Perugia (rad-net) - Nachdem die erste Hälfte des aktuellen Giro d'Italia besonders vom Kampf um Sekunden geprägt war, erwartet Egan Bernal in den kommenden Tagen größere Zeitabstände im Gesamtklassement. Während einer Pressekonferenz am gestrigen Dienstag erklärte der aktuell Gesamtführende, dass der Kampf um die Gesamtwertung erst in der zweiten Hälfte richtig losginge und er bis zum finalen Zeitfahren in gut eineinhalb Wochen 90 Sekunden auf die Konkurrenz herausfahren wolle.
«Bis jetzt haben wir nur um Sekunden gekämpft, aber von jetzt an werden die Abstände größer werden», prophezeite der Kolumbianer am gestrigen Ruhetag. «Die zweite Hälfte des Giros ist viel härter. Da stehen einige intensive Tage bevor.»

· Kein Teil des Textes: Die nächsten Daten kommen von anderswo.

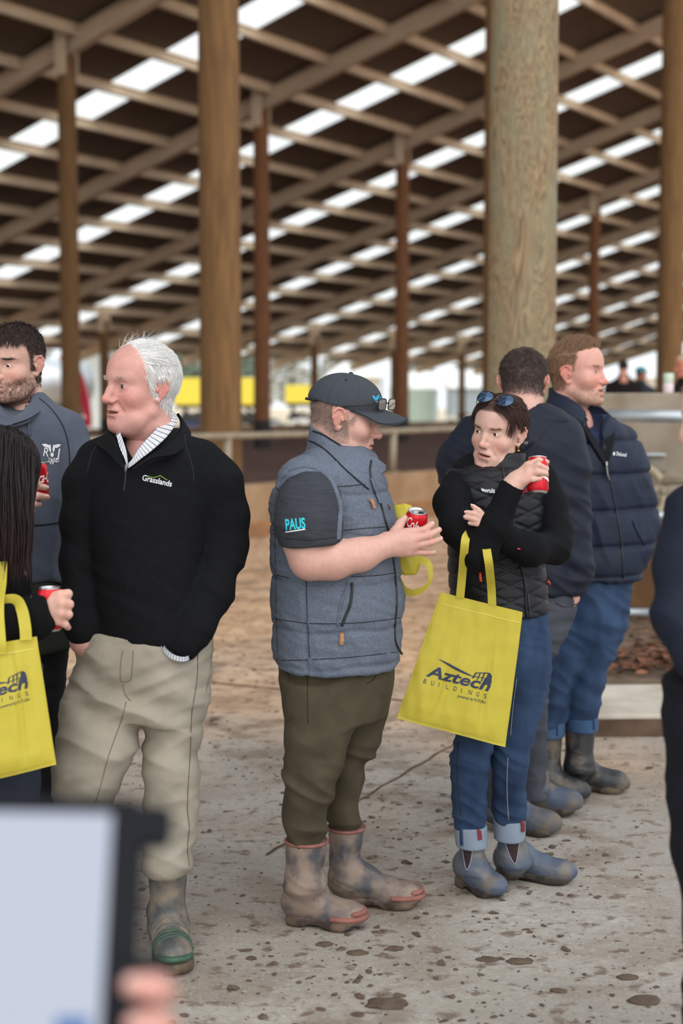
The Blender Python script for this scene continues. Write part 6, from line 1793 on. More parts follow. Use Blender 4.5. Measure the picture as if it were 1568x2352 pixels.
    mgr = mat('green_rubber', srgb(52, 84, 66), 0.5, var=0.2, scale=30)
    ms = mud_boot_mat('muddy_boot_sole', srgb(52, 44, 36), srgb(92, 78, 62))
    def gcol(m):
        nt = m.node_tree; return m
    for hl, toe, rows, dd in [((372, 2128), (406, 2246), [(1996, 339, 431, 0.062), (2030, 342, 428, 0.060), (2090, 346, 424, 0.056), (2130, 349, 426, 0.056)], 0.045),
                              ((205, 2040), (160, 2120), [(1990, 150, 245, 0.062), (2030, 160, 240, 0.06)], 0.12)]:
        b = boot(root, hl, toe, rows, d, mg, ms, width=0.056, rim_m=mgr, ankle_dd=dd, toe_h=0.052, solez=0.03, fold=0.001)
        b.name = 'rubber_boot'
        H, T = G(*hl), G(*toe); t = nz(T - H); L_ = np.linalg.norm(T - H); sd = nz(np.cross(t, [0, 0, 1.0]))
        bv = np.array([v.co[:] for v in b.data.vertices]) + np.array(root.location[:]); bq = np.array([tuple(p.vertices) for p in b.data.polygons]); cl = Cloth(bv, bq)
        for i in range(8):      # ribs over the instep
            a = 0.44 + 0.052 * i; pts = []
            for q in np.linspace(-1.15, 1.15, 15):
                o = Vector(H + t * L_ * a + np.array([0, 0, 0.02])); dr = Vector(nz(sd * math.sin(q) + np.array([0, 0, 1.0]) * math.cos(q) - t * 0.25 * 0))
                hit = cl.tree.ray_cast(o + dr * 0.2, -dr)
                if hit[0] is not None and (hit[0] - o).length < 0.10: pts.append(np.array(hit[0]))
            if len(pts) > 4: mb = MB(); mb.tube(pts, 0.0034, 6); mb.build('rib', mgr if i > 4 else mg, b, True)
        tp = [H + t * L_ * (0.80 + 0.19 * math.cos(q)) + sd * 0.050 * math.sin(q) + np.array([0, 0, 0.050 - 0.004 * abs(math.sin(q))]) for q in np.linspace(-1.2, 1.2, 14)]
        mb = MB(); mb.tube(tp, [0.006] + [0.010] * 12 + [0.006], 8); mb.build('toe_cap', mgr, b, True)
    return root
man_old()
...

Bernal gewann am vergangenen Sonntag die neunte Etappe des Giros und übernahm damit das Rosa Trikot des Gesamtführenden. 14 Sekunden liegt der Fahrer von Ineos Grenadiers zurzeit vor dem Zweitplatzierten Remco Evenepoel (Deceuninck-Quick Step), ein Abstand, den der 24-Jährige bis zum Zeitfahren in Mailand am 30. Mai auf das sechsfache ausweiten will. Je nachdem, welche Fahrer am Finaltag in Reichweite des Rosa Trikots seien, müsse der Vorsprung auf bis zu 90 Sekunden anwachsen, kalkulierte Bernal weiter: «Sollte es ein Zeitfahr-Spezialist wie Remco sein, dann wäre weniger als eine Minute riskant. Gut wären circa 90 Sekunden Vorsprung auf einen Zeitfahrer.» Er könne zwar nicht jeden Tag attackieren, benötige aber Vorsprung, ehe der Kampf gegen die Uhr in Mailand ansteht. «Und das wird über die Taktik entscheiden. Zum Glück bin ich in einer sehr guten Position in der Gesamtwertung, so dass ich die Dinge ruhig angehen kann.»

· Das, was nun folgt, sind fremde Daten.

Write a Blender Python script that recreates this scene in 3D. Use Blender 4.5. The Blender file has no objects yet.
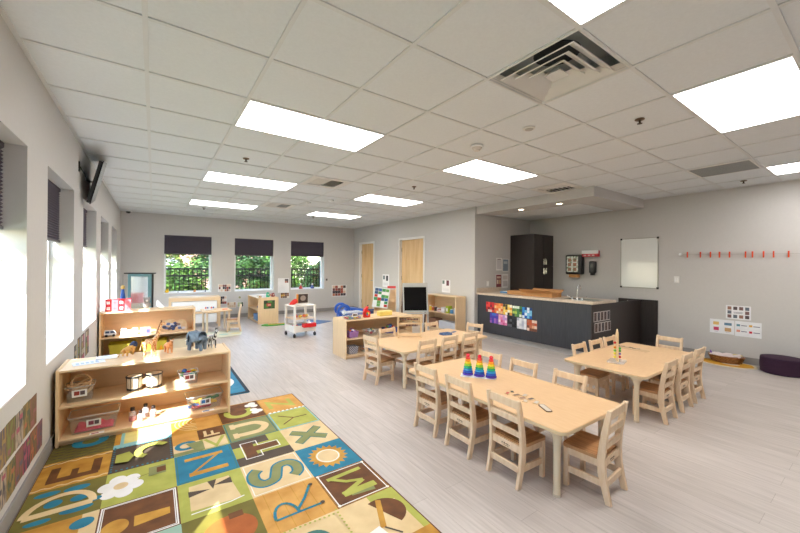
import bpy, bmesh, math, random
from mathutils import Vector, Matrix
random.seed(11)
S = bpy.context.scene
COL = S.collection
PI = math.pi

# ------------------------------------------------------------------ materials
def lin(c):
    out = []
    for v in c[:3]:
        v = v / 255.0
        out.append(v / 12.92 if v <= 0.04045 else ((v + 0.055) / 1.055) ** 2.4)
    return (out[0], out[1], out[2], 1.0)

def ramp2(nt, fac, c1, c2, p1=0.3, p2=0.7):
    r = nt.nodes.new('ShaderNodeValToRGB')
    r.color_ramp.elements[0].position = p1; r.color_ramp.elements[0].color = c1
    r.color_ramp.elements[1].position = p2; r.color_ramp.elements[1].color = c2
    nt.links.new(fac, r.inputs['Fac'])
    return r.outputs['Color']

MATS = {}
def mat(name, c, rough=0.5, metal=0.0, var=0.05, scale=6.0, stretch=(1, 1, 1), bump=0.0, c2=None,
        emit=0.0, alpha=1.0, spec=0.5, kind='noise', detail=3.0, pos=(0.3, 0.7), coat=0.0, trans=0.0):
    if name in MATS: return MATS[name]
    m = bpy.data.materials.new(name); m.use_nodes = True
    nt = m.node_tree; b = nt.nodes['Principled BSDF']
    base = lin(c)
    lo = lin(c2) if c2 else tuple(max(0, v * (1 - var * 2)) for v in base[:3]) + (1,)
    tc = nt.nodes.new('ShaderNodeTexCoord'); mp = nt.nodes.new('ShaderNodeMapping')
    mp.inputs['Scale'].default_value = stretch
    nt.links.new(tc.outputs['Object'], mp.inputs['Vector'])
    if kind == 'noise':
        t = nt.nodes.new('ShaderNodeTexNoise'); t.inputs['Scale'].default_value = scale
        t.inputs['Detail'].default_value = detail; fac = t.outputs['Fac']
    elif kind == 'voronoi':
        t = nt.nodes.new('ShaderNodeTexVoronoi'); t.feature = 'DISTANCE_TO_EDGE'
        t.inputs['Scale'].default_value = scale; fac = t.outputs['Distance']
    elif kind == 'wave':
        t = nt.nodes.new('ShaderNodeTexWave'); t.inputs['Scale'].default_value = scale
        t.inputs['Distortion'].default_value = 3.0; fac = t.outputs['Fac']
    elif kind == 'checker':
        t = nt.nodes.new('ShaderNodeTexChecker'); t.inputs['Scale'].default_value = scale; fac = t.outputs['Fac']
    nt.links.new(mp.outputs['Vector'], t.inputs['Vector'])
    colo = ramp2(nt, fac, lo, base, pos[0], pos[1])
    nt.links.new(colo, b.inputs['Base Color'])
    b.inputs['Roughness'].default_value = rough
    b.inputs['Metallic'].default_value = metal
    b.inputs['Specular IOR Level'].default_value = spec
    b.inputs['Coat Weight'].default_value = coat
    b.inputs['Alpha'].default_value = alpha
    b.inputs['Transmission Weight'].default_value = trans
    if emit:
        b.inputs['Emission Color'].default_value = base; b.inputs['Emission Strength'].default_value = emit
    if bump:
        bp = nt.nodes.new('ShaderNodeBump'); bp.inputs['Strength'].default_value = bump; bp.inputs['Distance'].default_value = 0.01
        nt.links.new(fac, bp.inputs['Height']); nt.links.new(bp.outputs['Normal'], b.inputs['Normal'])
    MATS[name] = m
    return m

def clear_mat(name, tint, op=0.25, rough=0.1):
    if name in MATS: return MATS[name]
    m = bpy.data.materials.new(name); m.use_nodes = True; nt = m.node_tree
    b = nt.nodes['Principled BSDF']; out = nt.nodes['Material Output']
    n = nt.nodes.new('ShaderNodeTexNoise'); n.inputs['Scale'].default_value = 12
    nt.links.new(ramp2(nt, n.outputs['Fac'], tuple(v * .92 for v in lin(tint)[:3]) + (1,), lin(tint)), b.inputs['Base Color'])
    b.inputs['Roughness'].default_value = rough
    tr = nt.nodes.new('ShaderNodeBsdfTransparent'); tr.inputs['Color'].default_value = (.97, .98, .98, 1)
    mx = nt.nodes.new('ShaderNodeMixShader')
    mx.inputs[0].default_value = op
    nt.links.new(tr.outputs[0], mx.inputs[1]); nt.links.new(b.outputs[0], mx.inputs[2]); nt.links.new(mx.outputs[0], out.inputs[0])
    MATS[name] = m; return m

def c_mat(c, rough=0.5, **k):
    return mat('paint_%d_%d_%d_%d' % (c[0], c[1], c[2], int(rough * 100)), c, rough, **k)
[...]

In der zweiten Hälfte des Giros stehen für Bernal jedoch noch einige Hindernisse auf dem Weg nach Mailand an. Am heutigen Mittwoch bestreitet das Peloton eine Etappe, die 35 Kilometer Schotterstraßen beinhaltet, bevor es im Laufe der nächsten Tage in die Alpen und Dolomiten geht. Bernal hat die unbefestigten Straßen zwar schon bei der Strade Bianche Anfang März befahren – hier wurde der Fahrer damals Dritter hinter Mathieu van der Poel und Julian Alaphilippe – doch er warnte schon jetzt davor, dass der Giro eine andere Voraussetzung darstelle als ein Eintagesrennen. «Strade ist ein Eintagesrennen, an dem viele Klassiker-Fahrer teilnehmen und es ist ein Alles-oder-Nichts-Tag. Ein Platten, ein Sturz und Du verlierst eine Menge Optionen. [...] Hier verliert man nicht sofort alles, weil es ein Etappenrennen ist. Wir schauen auf das Gesamtklassement, also gehen die Fahrer weniger Risiken ein. Zudem gibt es morgen weniger Schotter-Kilometer», machte Bernal den Unterschied der beiden Rennen deutlich. «Ich denke die schnellen Sektoren werden den meisten Schaden anrichten. Außerdem könnten die Jungs Zeit am Beginn der Abschnitte verlieren. Positionierung wird wichtig sein. [...] Ich persönlich bin schon glücklich, wenn ich keine Zeit verliere.»
Insgesamt zeigte sich der Sieger der Tour de France 2019 über seine derzeitige Form beinahe überrascht. Im vergangenen Jahr hatte er noch die Saison aufgrund von Rückenschmerzen frühzeitig beendet und war demnach mit einer geringeren Erwartungshaltung in die erste große Landesrundfahrt der Saison gestartet: «Meine Vorbereitung lief nicht ideal, also habe ich auf die zweite und dritte Woche abgezielt. Um Etappen und Boni zu kämpfen, war ursprünglich nicht der Plan. Aber die Emotionen und das Adrenalin haben geholfen. Ich habe einfach ein paar Chancen für mich gesehen und sie genutzt.»